Because of the routines we follow, we often forget tht life is an ongoing adventure. We leave our homes for work, acting and even beleaving that we will reach our destinations with no unusual event startling us out of our set exspectations. The truth is we know nothing, not where our cars will fail or when our buses will stall, whether our places of employment will be there when we arrive or whether even we ourselves will arrive whole and alive at the end of our journies. Life is pure adventure, and the sooner we realise that, the quicker we will be able to treat life as art: to bring all of our energies to each encounter, to remain flexible enough to notice and admit when what we exspected to happen did not happen. we need to remember that we are creative beings and can invent new scenarios as frequantly as needed.

I would like everyone to know: Money and power can liberate only if they are used to do so.
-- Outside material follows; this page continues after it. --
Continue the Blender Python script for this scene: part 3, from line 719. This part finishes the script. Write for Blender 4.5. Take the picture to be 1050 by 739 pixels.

They can imprison and inhibit more finally then barred windows and iron chains

Tuesday, February 15, 2011

Morning Rush

My first post ended sadly. and so I should tell you a bit about myself. Ive four older siblings and four younger siblings. four of which are step, two are half. Im aiming for a masters in frensics, and chemistry. my favorite colors are blue, green and black. my parents got devorced when I was 14, and my mother is schizophrenic. my step mom has fibro, but she still works hard. Im not a huge fan of much TV or Electronics. but I love cars. I've four major habits that can be annoing to most people.
1.I drink Mountain Dew like a drug.
2.I dissagree with almost everything and anything that people try to force on me, wheather it be openly or delibrately.
3.I tend not to give a "patooty" what others think of me. Which leads to alot of enemies for me.
AND
4.I can be rude, dissrespectful, lazy, ignorant, childish, and a strait up bad person. so kill me bury me 6 feet under and then kick my grave stone. but thats who I am respect me and I'll do my best for you.

As a few of you know. Last night was the first night I slept in my "bedroom". Conceitedly my lovely family sat down to a scary movie. for those of you who know me you know my attitude to frights and monsters under the bed. I have a farely bad reaction.... and so I spent a good 3/4 of last night waking up to every noise. Fun, excluding the wall-less exspance that is the area I sleep in...

and now I have run low on things to rant about. and so good day and I hope you all do well.

Monday, February 14, 2011

a good start

To start I guess my name would suffice... Hi I'm Leah, that's not my full name but it works. By impulse I decided to start a blog. my father had one, and my brother. so, I figured my own would be a nice idea. saddly, being its so late at night I figure I wont post much. but as this is the beginning of many posts I feel enlighened to at least get started.